Bahkan hanya untuk memberi sebuah kecaman resmi atas tindakan biadab Israel saja di PBB sangat sulit terjadi.
Barat dan Amerika Serikat kerap menegasikan langkah keras internasional terhadap kebiadaban Israel ini, dengan beerbagai alasan yang kerap mengada-ada.
Bayangkan kalau kejadian pembunuhan Shireen Abu Aqla ini terjadi dalam konflik Ukraina-Rusia, dan yang melakukan pembunuhan adalah tentara Rusia.
Entah sanksi tambahan apalagi yang akan ditimpakan Barat pada Rusia. Sementara terhadap Israel boro-boro sanksi kecaman resmi saja tak terdengar keras dari Gedung Putih.
Ambiguitas yang melahirkan rasa ketidakadilan seperti inilah yang kerap memicu tindakan kekerasan lanjutan dari para pihak yang tak diperlakukan adil tersebut.
Ujungnya ya seperti "lingkaran iblis  kekerasan" yang tak ada akhirnya.
Dan asal tahu saja,mengutip dari BBC.Com, Shireen Abu Aqla ini adalah seorang Kristen Palestina. Ia merupakan bagian dari 2.000 orang Kristiani Palestina.

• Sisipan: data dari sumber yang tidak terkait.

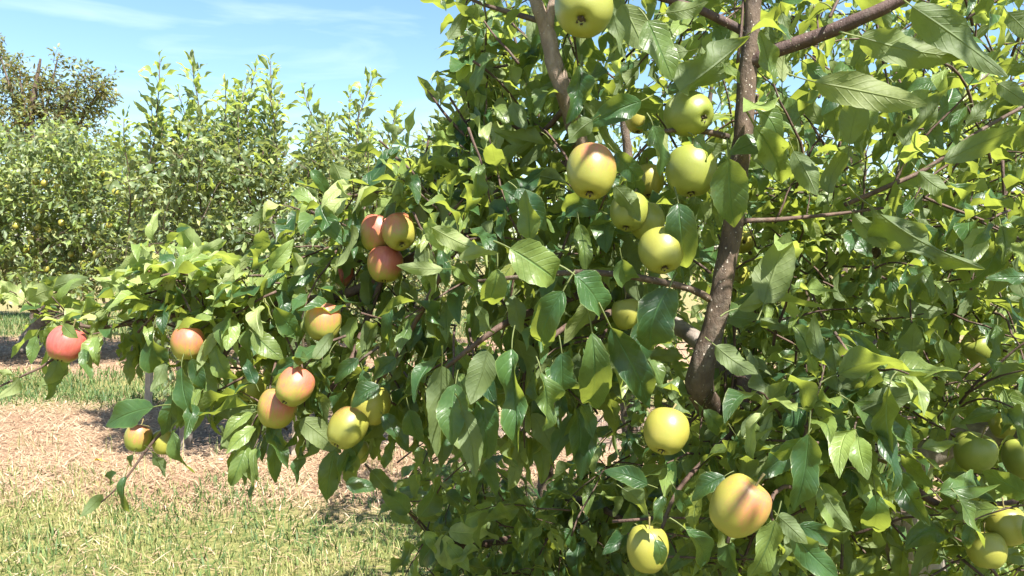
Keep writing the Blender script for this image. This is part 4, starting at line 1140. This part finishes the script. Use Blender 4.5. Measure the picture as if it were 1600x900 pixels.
# ============ tall bronze-tipped tree at the far left
tbase = P(60, 520, 17.0)
tbase[2] = 0
T = Tree('tall tree with sparse bronze-green top rising behind the yellow-fruited tree', tbase, 'low', M_BROWNISH, M_FAR, parts=0)
TREES.append(T)
T.root.name = 'tall_tree'
T.root['group'] = 'trees at the far edge'
T.limb('trunk', [tbase + (0, 0, -0.05), tbase + (0.1, 0, 2.0), tbase + (-0.1, 0, 4.0), tbase + (0.2, 0, 5.8)], [0.18, 0.14, 0.09, 0.02], M_BARK, sides=8)
for (bx, by, tx, ty) in [(50, 260, 92, 82), (60, 240, 30, 105), (70, 230, 135, 118), (60, 230, 160, 150), (40, 240, -5, 68), (30, 240, 12, 95), (80, 230, 112, 130), (95, 240, 165, 122), (20, 220, -40, 120), (70, 240, 60, 130)]:
    d = 17 + random.uniform(-0.6, 0.6)
    pts = [P(bx, by, d), P((bx + tx) / 2 + random.uniform(-6, 6), (by + ty) / 2, d), P(tx, ty, d)]
    T.limb('branch', pts, [0.05, 0.03, 0.008], M_BARK, sides=6, step=0.2)
    for k in range(30):
        t = random.uniform(0.25, 1.0)
        p = pts[0] * (1 - t) + pts[2] * t + rv(0.10)
        shoot(T, p, unit(pts[2] - pts[0]) + rv(0.8), 0.40, 12, 0.14, droop=0.2, young=0.45, r0=0.006, sides=3)
fill(T, (-60, 165, 175, 260), (16.3, 17.6), 120, 0.11, leaves=12, length=0.6, bias=(0, 0, 0.4), droop=0.3, young=0.55, twig=False)

# ------------------------------------------------------------------ apples
def apple_mesh(seed, tall):
    r_ = random.Random(seed)
    nseg, nring = 28, 20
    V, Fc = [], []
    lob = r_.uniform(0.008, 0.022)
    ph = r_.uniform(0, 6.28)
    lean = r_.uniform(-0.05, 0.05)
    prof = [(0.0, 0.60), (0.07, 0.61), (0.15, 0.70), (0.27, 0.82), (0.42, 0.885), (0.60, 0.86), (0.77, 0.74), (0.91, 0.50), (0.99, 0.18), (0.985, -0.15), (0.92, -0.45), (0.80, -0.72), (0.63, -0.90), (0.45, -0.985), (0.30, -0.985), (0.18, -0.93), (0.08, -0.88), (0.0, -0.87)]
    pts = np.array([(a, b) for a, b in prof])
    # resample smoothly
    cur, _ = smoothcurve([np.array((a, b, 0)) for a, b in prof], [1] * len(prof), 0.09)
    n = len(cur)
    for i in range(n):
        rr, zz = max(cur[i][0], 0.0), cur[i][1]
        for s in range(nseg):
            a = 2 * math.pi * s / nseg
            low = max(0.0, -zz)
            k = 1 + lob * math.cos(5 * a + ph) * (0.15 + low * 1.3) + 0.02 * math.cos(2 * a + ph * 2)
            taper = 1 - 0.10 * low ** 1.3
            zoff = lob * 1.2 * math.cos(5 * a + ph) * max(0, -zz - 0.75) * 2.0
            V.append((rr * k * taper * math.cos(a) + lean * zz, rr * k * taper * math.sin(a), (zz + 0.02 * math.cos(a + ph) * rr - zoff) * tall))
    for i in range(n - 1):
        for s in range(nseg):
            s2 = (s + 1) % nseg
            Fc.append((i * nseg + s, (i + 1) * nseg + s, (i + 1) * nseg + s2, i * nseg + s2))
    return mesh_from('apple', V, Fc, M_APPLE)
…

Ia lahir di Yerusalem pada Januari 1971. Ia lulus dari Sekolah Menengah Rosary Sisters di Pemukiman Beit Hanina Yerusalem.
Ia kemudian melanjutkan pendidikannya di jurusan Media dan Jurnalisme Universitas Yamouk Yordania dengan spesialisasi media cetak.
Setelah lulus, Shireen bekiprah di beberapa organisasi media di Palestina antara lain Jaringan Radio Voice of Palestina  dan Amman TV.
Ia mulai bekerja di Al Jazeera pada tahun 1997 setahun setelah jaringan media tersebut berdiri dan dirinya menjadi salah satu reporter lapangan pertama bagi jaringan media bermarkas di Qatar ini.